>>>>>

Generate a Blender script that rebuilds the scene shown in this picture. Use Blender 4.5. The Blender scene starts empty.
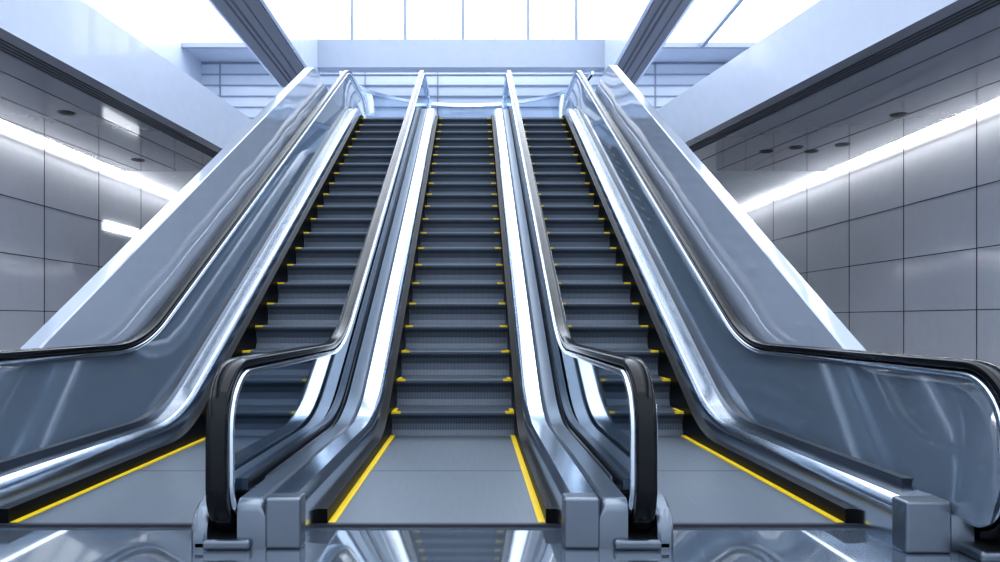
import bpy, math
from mathutils import Vector
T=math.tan(math.radians(30)); H=0.95; X0=-0.172
sc=bpy.context.scene
# ---------- materials ----------
def mat(name,col,rough=.4,metal=0,coat=0,emit=None,es=0,noise=0,nscale=(1,1,1),spec=None,alpha=None,wavy=0):
    m=bpy.data.materials.new(name); m.use_nodes=True
    nt=m.node_tree; b=nt.nodes['Principled BSDF']
    b.inputs['Base Color'].default_value=(*col,1); b.inputs['Roughness'].default_value=rough
    b.inputs['Metallic'].default_value=metal; b.inputs['Coat Weight'].default_value=coat
    b.inputs['Coat Roughness'].default_value=.03
    if alpha is not None: b.inputs['Alpha'].default_value=alpha
    if spec is not None: b.inputs['Specular IOR Level'].default_value=spec
    if emit: 
        b.inputs['Emission Color'].default_value=(*emit,1); b.inputs['Emission Strength'].default_value=es
    if noise:
        tc=nt.nodes.new('ShaderNodeTexCoord'); mp=nt.nodes.new('ShaderNodeMapping'); mp.inputs['Scale'].default_value=nscale
        n=nt.nodes.new('ShaderNodeTexNoise'); n.inputs['Scale'].default_value=6; n.inputs['Detail'].default_value=4
        nt.links.new(tc.outputs['Object'],mp.inputs['Vector']); nt.links.new(mp.outputs[0],n.inputs['Vector'])
        r=nt.nodes.new('ShaderNodeMapRange'); r.inputs['To Min'].default_value=max(.02,rough-noise); r.inputs['To Max'].default_value=rough+noise
        nt.links.new(n.outputs['Fac'],r.inputs['Value']); nt.links.new(r.outputs[0],b.inputs['Roughness'])
        mx=nt.nodes.new('ShaderNodeMixRGB'); mx.inputs[1].default_value=(*[c*.95 for c in col],1); mx.inputs[2].default_value=(*[min(1,c*1.04) for c in col],1)
        nt.links.new(n.outputs['Fac'],mx.inputs[0]); nt.links.new(mx.outputs[0],b.inputs['Base Color'])
        if wavy:
            n2=nt.nodes.new('ShaderNodeTexNoise'); n2.inputs['Scale'].default_value=.55; n2.inputs['Detail'].default_value=1
            nt.links.new(tc.outputs['Object'],n2.inputs['Vector'])
            bp=nt.nodes.new('ShaderNodeBump'); bp.inputs['Distance'].default_value=wavy; bp.inputs['Strength'].default_value=1
            nt.links.new(n2.outputs['Fac'],bp.inputs['Height']); nt.links.new(bp.outputs[0],b.inputs['Normal']); nt.links.new(bp.outputs[0],b.inputs['Coat Normal'])
    return m
steel=mat('brushed_steel',(.74,.80,.88),.17,1,noise=.05,nscale=(3,.3,3))
satin=mat('satin_steel',(.22,.25,.29),.3,.9,noise=.05,nscale=(3,3,3))
steel_d=mat('dark_steel',(.07,.085,.11),.3,.8,noise=.06,nscale=(3,.4,3))
plate_m=mat('landing_plate_metal',(.175,.205,.24),.42,.6,noise=.06,nscale=(8,.6,1))
rubber=mat('handrail_rubber',(.004,.005,.007),.16,0,spec=.35)
black=mat('black_skirt',(.0012,.0015,.002),.4,spec=.15)
yellow=mat('safety_yellow',(.90,.63,.01),.5)
white=mat('white_cladding',(.46,.51,.60),.1,0,coat=.8,noise=.03,wavy=.06)
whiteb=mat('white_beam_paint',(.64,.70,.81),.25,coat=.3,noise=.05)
backb=mat('white_beam_paint_dimmed',(.42,.47,.56),.3,coat=.2,noise=.04)  # the white beam paint darkened, so strong light doesn't blow out the back beam
tilem=mat('wall_panel_gloss',(.92,.93,.98),.09,.1,coat=.8,noise=.02,wavy=.045)
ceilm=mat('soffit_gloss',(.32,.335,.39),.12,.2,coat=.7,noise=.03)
joint=mat('joint_dark',(.04,.045,.06),.5)
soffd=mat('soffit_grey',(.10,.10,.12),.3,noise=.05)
floorm=mat('polished_floor',(.11,.135,.17),.05,.15,coat=1,noise=.015)
sky_e=mat('skylight_glow',(.9,.9,.9),.5,emit=(.90,.95,1),es=1.9)
led=mat('led_strip',(1,1,1),.5,emit=(1,.98,.95),es=6)
reflm=mat('reflection_glow',(1,1,1),.5,emit=(.9,.95,1),es=1.3)  # emission that imitates a reflection of lights on the left wall
mull=mat('mullion_grey',(.30,.34,.42),.4)
slate=mat('slate_glass_panel',(.12,.155,.20),.05,0,coat=.5,noise=.02,alpha=.90)
stepm=bpy.data.materials.new('grooved_step'); stepm.use_nodes=True
nt=stepm.node_tree; b=nt.nodes['Principled BSDF']
tc=nt.nodes.new('ShaderNodeTexCoord'); w=nt.nodes.new('ShaderNodeTexWave'); w.bands_direction='X'
w.inputs['Scale'].default_value=24; nt.links.new(tc.outputs['Object'],w.inputs['Vector'])
mx=nt.nodes.new('ShaderNodeMixRGB'); mx.inputs[1].default_value=(.064,.078,.098,1); mx.inputs[2].default_value=(.132,.156,.19,1)
nt.links.new(w.outputs['Fac'],mx.inputs[0]); nt.links.new(mx.outputs[0],b.inputs['Base Color'])
bp=nt.nodes.new('ShaderNodeBump'); bp.inputs['Distance'].default_value=.003; bp.inputs['Strength'].default_value=.4
nt.links.new(w.outputs['Fac'],bp.inputs['Height']); nt.links.new(bp.outputs[0],b.inputs['Normal'])
b.inputs['Metallic'].default_value=.35; b.inputs['Roughness'].default_value=.34
def glassmat(name,tint,gl=(.8,.87,.95)):
    m=bpy.data.materials.new(name); m.use_nodes=True; nt=m.node_tree; nt.nodes.clear()
    o=nt.nodes.new('ShaderNodeOutputMaterial'); t=nt.nodes.new('ShaderNodeBsdfTransparent'); t.inputs[0].default_value=(*tint,1)
    g=nt.nodes.new('ShaderNodeBsdfGlossy'); g.inputs['Roughness'].default_value=.04; g.inputs[0].default_value=(*gl,1)
    f=nt.nodes.new('ShaderNodeFresnel'); f.inputs['IOR'].default_value=1.4
    s=nt.nodes.new('ShaderNodeMixShader'); nt.links.new(f.outputs[0],s.inputs[0]); nt.links.new(t.outputs[0],s.inputs[1]); nt.links.new(g.outputs[0],s.inputs[2]); nt.links.new(s.outputs[0],o.inputs[0])
    return m
glass=glassmat('tinted_glass',(.52,.62,.71),(.55,.63,.72)); glass_c=glassmat('clear_glass',(.72,.80,.87))

# ---------- helpers ----------
def empty(name,loc=(0,0,0)):
    e=bpy.data.objects.new(name,None); e.location=loc; sc.collection.objects.link(e); return e
def mesh(name,V,F,m,parent=None,smooth=False,mi=None):
    me=bpy.data.meshes.new(name); me.from_pydata(V,[],F)
    for q in (m if isinstance(m,list) else [m]): me.materials.append(q)
    if mi: me.polygons.foreach_set('material_index',mi)
    if smooth: me.polygons.foreach_set('use_smooth',[True]*len(F))
    me.update(); o=bpy.data.objects.new(name,me); sc.collection.objects.link(o)
    if parent: o.parent=parent
    import bmesh
    bm=bmesh.new(); bm.from_mesh(me); bmesh.ops.recalc_face_normals(bm,faces=bm.faces); bm.to_mesh(me); bm.free()
    if smooth: 
        md=o.modifiers.new('es','EDGE_SPLIT'); md.split_angle=math.radians(35)
    return o
def boxes(name,bs,m,parent=None,bevel=0,mi=None):
    V=[];F=[];MI=[]
    for j,(x0,x1,y0,y1,z0,z1) in enumerate(bs):
        x0,x1=min(x0,x1),max(x0,x1)
        n=len(V); V+=[(x,y,z) for x in (x0,x1) for y in (y0,y1) for z in (z0,z1)]
        F+=[tuple(n+i for i in f) for f in ((0,1,3,2),(4,6,7,5),(0,4,5,1),(2,3,7,6),(0,2,6,4),(1,5,7,3))]
        if mi: MI+=[mi[j]]*6
    o=mesh(name,V,F,m,parent,mi=MI if mi else None)
    if bevel:
        md=o.modifiers.new('b','BEVEL'); md.width=bevel; md.segments=4
    return o
def loft(name,rings,m,parent=None,smooth=True):
    n=len(rings[0]); V=[p for r in rings for p in r]; F=[]
    for i in range(len(rings)-1):
        for j in range(n):
            k=(j+1)%n; F.append((i*n+j,i*n+k,(i+1)*n+k,(i+1)*n+j))
    F.append(tuple(range(n))[::-1]); F.append(tuple((len(rings)-1)*n+j for j in range(n)))
    return mesh(name,V,F,m,parent,smooth)
def fillet(pts,rad,seg=10):
    out=[pts[0]]
    for i in range(1,len(pts)-1):
        p=Vector(pts[i]); a=(Vector(pts[i-1])-p); c=(Vector(pts[i+1])-p); la,lc=a.length,c.length; a/=la; c/=lc
        r=rad[i-1]; ang=a.angle(c); t=min(r/math.tan(ang/2),la*.49,lc*.49); r=t*math.tan(ang/2)
        p0=p+a*t; cen=p+(a+c).normalized()*(r/math.sin(ang/2)); v0=p0-cen; v1=p+c*t-cen
        tot=math.atan2(v0.x*v1.y-v0.y*v1.x,v0.dot(v1))
        for s in range(seg+1):
            q=tot*s/seg; out.append((cen.x+v0.x*math.cos(q)-v0.y*math.sin(q),cen.y+v0.x*math.sin(q)+v0.y*math.cos(q)))
    out.append(pts[-1]); return out
def interp(path,y):
    if y<=path[0][0]: return path[0][1]
    for a,c in zip(path,path[1:]):
        if a[0]<=y<=c[0]: return a[1]+(c[1]-a[1])*((y-a[0])/max(1e-9,c[0]-a[0]))
    return path[-1][1]
def ztop(path,y):
    z=-9
    for a,c in zip(path,path[1:]):
        lo,hi=min(a[0],c[0]),max(a[0],c[0])
        if lo<=y<=hi and hi-lo>1e-6: z=max(z,a[1]+(c[1]-a[1])*(y-a[0])/(c[0]-a[0]))
    return z
def sweep(name,path,w,h,n0,X,m,parent,power=.6,seg=16):
    rings=[]
    for i,p in enumerate(path):
        a=path[max(0,i-1)]; c=path[min(len(path)-1,i+1)]; d=Vector((c[0]-a[0],c[1]-a[1])).normalized(); nn=(-d.y,d.x)
        r=[]
        for s in range(seg):
            t=2*math.pi*s/seg; cx=math.copysign(abs(math.cos(t))**power,math.cos(t))*w/2; cn=math.copysign(abs(math.sin(t))**power,math.sin(t))*h/2+n0
            r.append((X+cx,p[0]+nn[0]*cn,p[1]+nn[1]*cn))
        rings.append(r)
    return loft(name,rings,m,parent)
def incl(b,z): return (z-H-b)/T     # Y where line Z-H=T*Y+b reaches z
LZ=4.82; BN=-4.155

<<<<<

Find the lines with the string "scene" and reproduce them.

The response:
Generate a Blender script that rebuilds the scene shown in this picture. Use Blender 4.5. The Blender scene starts empty.
sc=bpy.context.scene